**What needs to be done**
Will you print the material below without altering a single character?
::::::::
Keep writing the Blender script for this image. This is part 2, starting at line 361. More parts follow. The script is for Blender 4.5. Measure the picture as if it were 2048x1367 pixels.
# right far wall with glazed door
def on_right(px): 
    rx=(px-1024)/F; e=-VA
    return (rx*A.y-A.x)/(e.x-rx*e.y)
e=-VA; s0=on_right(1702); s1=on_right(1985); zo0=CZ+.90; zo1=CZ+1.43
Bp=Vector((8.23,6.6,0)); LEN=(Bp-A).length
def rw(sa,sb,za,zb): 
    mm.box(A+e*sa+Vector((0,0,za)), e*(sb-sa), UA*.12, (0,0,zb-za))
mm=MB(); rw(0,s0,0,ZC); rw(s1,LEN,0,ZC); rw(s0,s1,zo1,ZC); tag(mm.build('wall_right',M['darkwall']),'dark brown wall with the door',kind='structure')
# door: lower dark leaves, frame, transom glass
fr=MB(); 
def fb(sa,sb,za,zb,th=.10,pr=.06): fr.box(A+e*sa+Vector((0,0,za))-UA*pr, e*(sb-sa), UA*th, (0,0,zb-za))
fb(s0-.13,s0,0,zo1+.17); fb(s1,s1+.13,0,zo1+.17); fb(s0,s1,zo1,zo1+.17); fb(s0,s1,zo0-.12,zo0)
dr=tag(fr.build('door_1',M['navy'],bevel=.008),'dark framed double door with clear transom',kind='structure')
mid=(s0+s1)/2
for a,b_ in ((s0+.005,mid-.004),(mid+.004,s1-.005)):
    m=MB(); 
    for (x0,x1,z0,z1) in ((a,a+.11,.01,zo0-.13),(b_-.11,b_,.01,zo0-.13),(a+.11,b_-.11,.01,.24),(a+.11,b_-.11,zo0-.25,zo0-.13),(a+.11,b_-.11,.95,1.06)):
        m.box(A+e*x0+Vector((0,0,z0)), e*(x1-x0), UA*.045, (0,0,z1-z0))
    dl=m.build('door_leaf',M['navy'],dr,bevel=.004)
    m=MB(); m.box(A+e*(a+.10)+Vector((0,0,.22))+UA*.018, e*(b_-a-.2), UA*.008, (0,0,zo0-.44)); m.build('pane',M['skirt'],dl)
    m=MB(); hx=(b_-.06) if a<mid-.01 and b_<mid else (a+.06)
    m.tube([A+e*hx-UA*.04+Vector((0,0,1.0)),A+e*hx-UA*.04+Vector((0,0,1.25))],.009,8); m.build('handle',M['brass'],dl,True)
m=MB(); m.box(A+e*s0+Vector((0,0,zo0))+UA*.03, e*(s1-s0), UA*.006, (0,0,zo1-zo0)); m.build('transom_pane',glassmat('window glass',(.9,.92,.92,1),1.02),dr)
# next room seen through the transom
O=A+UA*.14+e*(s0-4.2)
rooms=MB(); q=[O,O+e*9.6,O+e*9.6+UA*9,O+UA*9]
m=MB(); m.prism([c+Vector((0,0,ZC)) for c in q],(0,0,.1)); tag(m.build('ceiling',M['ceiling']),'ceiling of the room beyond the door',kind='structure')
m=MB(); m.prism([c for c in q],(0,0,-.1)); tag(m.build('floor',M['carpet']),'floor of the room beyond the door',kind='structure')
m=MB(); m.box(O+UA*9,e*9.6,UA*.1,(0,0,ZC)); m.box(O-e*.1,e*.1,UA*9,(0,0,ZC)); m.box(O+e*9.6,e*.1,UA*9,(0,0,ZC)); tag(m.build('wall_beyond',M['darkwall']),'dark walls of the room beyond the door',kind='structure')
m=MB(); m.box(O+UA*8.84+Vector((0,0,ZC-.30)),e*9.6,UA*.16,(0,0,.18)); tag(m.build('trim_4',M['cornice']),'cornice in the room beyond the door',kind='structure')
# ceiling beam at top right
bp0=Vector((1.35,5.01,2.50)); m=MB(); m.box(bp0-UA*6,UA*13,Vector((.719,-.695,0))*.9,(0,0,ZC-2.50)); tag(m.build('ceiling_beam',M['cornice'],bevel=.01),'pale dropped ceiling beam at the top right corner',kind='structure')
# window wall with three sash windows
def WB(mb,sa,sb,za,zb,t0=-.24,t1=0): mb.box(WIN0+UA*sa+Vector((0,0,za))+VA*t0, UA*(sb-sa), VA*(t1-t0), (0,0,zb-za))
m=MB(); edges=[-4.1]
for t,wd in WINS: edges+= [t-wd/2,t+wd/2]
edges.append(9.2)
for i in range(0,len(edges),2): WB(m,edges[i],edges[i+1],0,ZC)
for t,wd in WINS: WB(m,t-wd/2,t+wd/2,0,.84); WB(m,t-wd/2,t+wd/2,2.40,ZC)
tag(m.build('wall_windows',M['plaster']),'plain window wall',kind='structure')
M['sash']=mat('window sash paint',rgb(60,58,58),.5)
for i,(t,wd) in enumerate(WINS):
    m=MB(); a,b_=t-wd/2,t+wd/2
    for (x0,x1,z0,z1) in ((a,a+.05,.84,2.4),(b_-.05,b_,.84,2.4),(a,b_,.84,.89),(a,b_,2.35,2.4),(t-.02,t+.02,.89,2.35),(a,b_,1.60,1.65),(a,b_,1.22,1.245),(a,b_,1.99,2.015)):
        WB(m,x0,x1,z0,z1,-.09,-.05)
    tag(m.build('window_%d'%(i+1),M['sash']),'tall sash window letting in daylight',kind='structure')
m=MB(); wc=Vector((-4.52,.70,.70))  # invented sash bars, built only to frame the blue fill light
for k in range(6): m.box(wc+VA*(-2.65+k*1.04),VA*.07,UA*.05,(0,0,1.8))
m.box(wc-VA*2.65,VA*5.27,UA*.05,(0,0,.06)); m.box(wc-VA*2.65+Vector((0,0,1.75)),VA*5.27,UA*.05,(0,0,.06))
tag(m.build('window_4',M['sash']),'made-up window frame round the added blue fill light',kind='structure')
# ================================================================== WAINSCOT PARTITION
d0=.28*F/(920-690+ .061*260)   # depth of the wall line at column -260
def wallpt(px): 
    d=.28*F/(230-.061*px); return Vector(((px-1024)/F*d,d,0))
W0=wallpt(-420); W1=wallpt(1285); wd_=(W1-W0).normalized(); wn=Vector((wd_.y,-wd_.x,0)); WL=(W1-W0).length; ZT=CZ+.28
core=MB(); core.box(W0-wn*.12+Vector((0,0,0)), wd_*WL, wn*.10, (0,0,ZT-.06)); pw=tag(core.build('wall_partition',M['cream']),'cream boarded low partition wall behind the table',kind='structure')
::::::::
**Solution to this exercise**
Keep writing the Blender script for this image. This is part 2, starting at line 361. More parts follow. The script is for Blender 4.5. Measure the picture as if it were 2048x1367 pixels.
# right far wall with glazed door
def on_right(px): 
    rx=(px-1024)/F; e=-VA
    return (rx*A.y-A.x)/(e.x-rx*e.y)
e=-VA; s0=on_right(1702); s1=on_right(1985); zo0=CZ+.90; zo1=CZ+1.43
Bp=Vector((8.23,6.6,0)); LEN=(Bp-A).length
def rw(sa,sb,za,zb): 
    mm.box(A+e*sa+Vector((0,0,za)), e*(sb-sa), UA*.12, (0,0,zb-za))
mm=MB(); rw(0,s0,0,ZC); rw(s1,LEN,0,ZC); rw(s0,s1,zo1,ZC); tag(mm.build('wall_right',M['darkwall']),'dark brown wall with the door',kind='structure')
# door: lower dark leaves, frame, transom glass
fr=MB(); 
def fb(sa,sb,za,zb,th=.10,pr=.06): fr.box(A+e*sa+Vector((0,0,za))-UA*pr, e*(sb-sa), UA*th, (0,0,zb-za))
fb(s0-.13,s0,0,zo1+.17); fb(s1,s1+.13,0,zo1+.17); fb(s0,s1,zo1,zo1+.17); fb(s0,s1,zo0-.12,zo0)
dr=tag(fr.build('door_1',M['navy'],bevel=.008),'dark framed double door with clear transom',kind='structure')
mid=(s0+s1)/2
for a,b_ in ((s0+.005,mid-.004),(mid+.004,s1-.005)):
    m=MB(); 
    for (x0,x1,z0,z1) in ((a,a+.11,.01,zo0-.13),(b_-.11,b_,.01,zo0-.13),(a+.11,b_-.11,.01,.24),(a+.11,b_-.11,zo0-.25,zo0-.13),(a+.11,b_-.11,.95,1.06)):
        m.box(A+e*x0+Vector((0,0,z0)), e*(x1-x0), UA*.045, (0,0,z1-z0))
    dl=m.build('door_leaf',M['navy'],dr,bevel=.004)
    m=MB(); m.box(A+e*(a+.10)+Vector((0,0,.22))+UA*.018, e*(b_-a-.2), UA*.008, (0,0,zo0-.44)); m.build('pane',M['skirt'],dl)
    m=MB(); hx=(b_-.06) if a<mid-.01 and b_<mid else (a+.06)
    m.tube([A+e*hx-UA*.04+Vector((0,0,1.0)),A+e*hx-UA*.04+Vector((0,0,1.25))],.009,8); m.build('handle',M['brass'],dl,True)
m=MB(); m.box(A+e*s0+Vector((0,0,zo0))+UA*.03, e*(s1-s0), UA*.006, (0,0,zo1-zo0)); m.build('transom_pane',glassmat('window glass',(.9,.92,.92,1),1.02),dr)
# next room seen through the transom
O=A+UA*.14+e*(s0-4.2)
rooms=MB(); q=[O,O+e*9.6,O+e*9.6+UA*9,O+UA*9]
m=MB(); m.prism([c+Vector((0,0,ZC)) for c in q],(0,0,.1)); tag(m.build('ceiling',M['ceiling']),'ceiling of the room beyond the door',kind='structure')
m=MB(); m.prism([c for c in q],(0,0,-.1)); tag(m.build('floor',M['carpet']),'floor of the room beyond the door',kind='structure')
m=MB(); m.box(O+UA*9,e*9.6,UA*.1,(0,0,ZC)); m.box(O-e*.1,e*.1,UA*9,(0,0,ZC)); m.box(O+e*9.6,e*.1,UA*9,(0,0,ZC)); tag(m.build('wall_beyond',M['darkwall']),'dark walls of the room beyond the door',kind='structure')
m=MB(); m.box(O+UA*8.84+Vector((0,0,ZC-.30)),e*9.6,UA*.16,(0,0,.18)); tag(m.build('trim_4',M['cornice']),'cornice in the room beyond the door',kind='structure')
# ceiling beam at top right
bp0=Vector((1.35,5.01,2.50)); m=MB(); m.box(bp0-UA*6,UA*13,Vector((.719,-.695,0))*.9,(0,0,ZC-2.50)); tag(m.build('ceiling_beam',M['cornice'],bevel=.01),'pale dropped ceiling beam at the top right corner',kind='structure')
# window wall with three sash windows
def WB(mb,sa,sb,za,zb,t0=-.24,t1=0): mb.box(WIN0+UA*sa+Vector((0,0,za))+VA*t0, UA*(sb-sa), VA*(t1-t0), (0,0,zb-za))
m=MB(); edges=[-4.1]
for t,wd in WINS: edges+= [t-wd/2,t+wd/2]
edges.append(9.2)
for i in range(0,len(edges),2): WB(m,edges[i],edges[i+1],0,ZC)
for t,wd in WINS: WB(m,t-wd/2,t+wd/2,0,.84); WB(m,t-wd/2,t+wd/2,2.40,ZC)
tag(m.build('wall_windows',M['plaster']),'plain window wall',kind='structure')
M['sash']=mat('window sash paint',rgb(60,58,58),.5)
for i,(t,wd) in enumerate(WINS):
    m=MB(); a,b_=t-wd/2,t+wd/2
    for (x0,x1,z0,z1) in ((a,a+.05,.84,2.4),(b_-.05,b_,.84,2.4),(a,b_,.84,.89),(a,b_,2.35,2.4),(t-.02,t+.02,.89,2.35),(a,b_,1.60,1.65),(a,b_,1.22,1.245),(a,b_,1.99,2.015)):
        WB(m,x0,x1,z0,z1,-.09,-.05)
    tag(m.build('window_%d'%(i+1),M['sash']),'tall sash window letting in daylight',kind='structure')
m=MB(); wc=Vector((-4.52,.70,.70))  # invented sash bars, built only to frame the blue fill light
for k in range(6): m.box(wc+VA*(-2.65+k*1.04),VA*.07,UA*.05,(0,0,1.8))
m.box(wc-VA*2.65,VA*5.27,UA*.05,(0,0,.06)); m.box(wc-VA*2.65+Vector((0,0,1.75)),VA*5.27,UA*.05,(0,0,.06))
tag(m.build('window_4',M['sash']),'made-up window frame round the added blue fill light',kind='structure')
# ================================================================== WAINSCOT PARTITION
d0=.28*F/(920-690+ .061*260)   # depth of the wall line at column -260
def wallpt(px): 
    d=.28*F/(230-.061*px); return Vector(((px-1024)/F*d,d,0))
W0=wallpt(-420); W1=wallpt(1285); wd_=(W1-W0).normalized(); wn=Vector((wd_.y,-wd_.x,0)); WL=(W1-W0).length; ZT=CZ+.28
core=MB(); core.box(W0-wn*.12+Vector((0,0,0)), wd_*WL, wn*.10, (0,0,ZT-.06)); pw=tag(core.build('wall_partition',M['cream']),'cream boarded low partition wall behind the table',kind='structure')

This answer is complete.